ICE Admits It Missed Yet Another Tunnel at Nogales

By David North on February 19, 2013

The headline on the ICE press release is more positive, if less telling, than the one above; it reads "Nogales Tunnel Task Force Shuts Down Cross-border Tunnel".

It is another account of how Mexican drug traffickers, using patience and medieval skills, have managed to dig yet another tunnel under the border, a tunnel that our enforcement people noticed only when large bundles of marijuana started showing up on our side of the line.

As I reported in an earlier blog, despite the availability of space-age technology for tunnel detection, our people are being outwitted again and again by crooks wielding nothing more advanced than shovels.

In that October 22, 2012 blog, I complained that:

The tunnels continue to plague our border forces, and sometimes are found within less than a mile of our high-tech, heavily-manned, 24-7 ports of entry.


The latest one fits that description all too well; it was, according to the press release, "approximately 200 yards east of the Morley Pedestrian Gate", which is part of the port of entry at Nogales, Ariz.

The two cities of Nogales are adjacent to each other — the tunnel was not out in the desert somewhere.

In fact, one end of the 68-foot tunnel was in someone's front yard 26 feet on the other side of the border, and the U.S. end was 42 feet inside our side of the border. The tunnel was said to be two feet wide, and let's assume only four feet high. That means that fully 544 cubic feet of soil and rock, or 42 tons of the spoil, had to be moved out of the tunnel some nine yards away from the U.S. border without anyone noticing, and all of this within an easy stroll of one of the ports of entry!
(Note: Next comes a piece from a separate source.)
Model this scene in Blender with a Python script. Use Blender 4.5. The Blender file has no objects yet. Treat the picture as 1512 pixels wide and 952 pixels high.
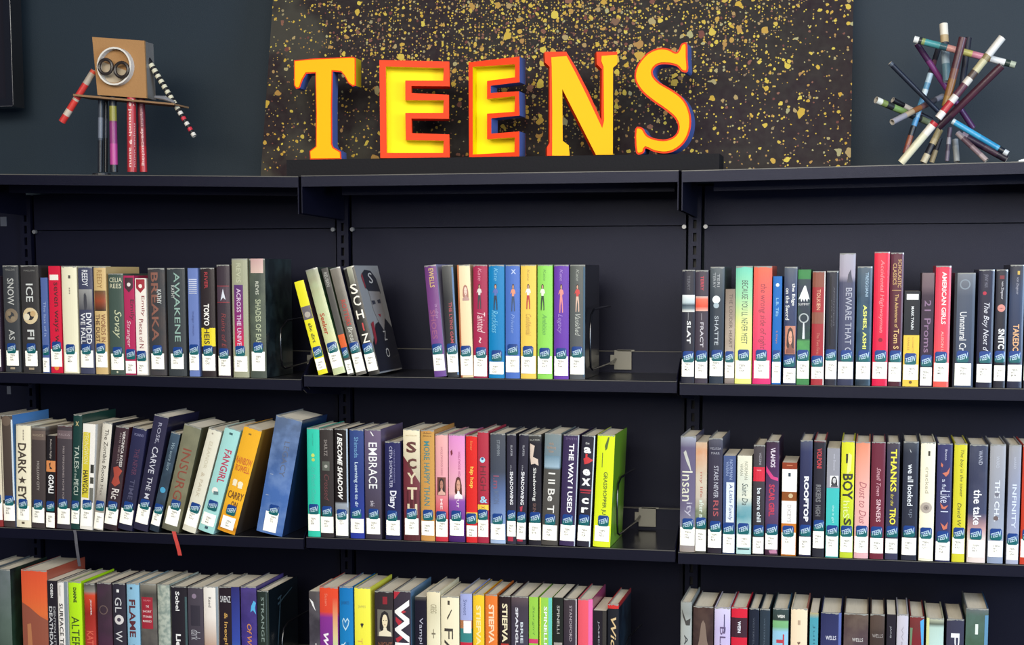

Don't we have paid informers on the other side? Aren't there little devices that can detect digging noises? Why aren't there panes of one-way glass every 10 yards or so in the fence?

Let's assume for the moment that the press release from Immigration and Customs Enforcement was completely honest. It said that:

Federal authorities ... were conducting surveillance in Nogales ... and observed a van in a parking lot at the south end of Nelson Avenue ... after noticing suspicious activity, the investigators approached the van, which was loaded with marijuana bundles. Two men near the van attempted to flee on foot, but were apprehended by task force officers ... and taken into custody.


This activity led, apparently, to the detection of the tunnel.

I would have mildly preferred that this was not a totally accurate account of what happened. I would have preferred to learn that the Border Patrol, using an unspecified methodology, had discovered the tunnel-building in process, then waited for its completion, and its first use as a smuggling device, so that they could not only close down the tunnel (filling it with cement), but also arrest some of the crooks and seize some marijuana to use as evidence.

But it probably happened just as described in the press release.

My question is: How many months (or weeks) will we have to wait for the next ICE press release on the belated discovery of yet another tunnel near yet another port of entry?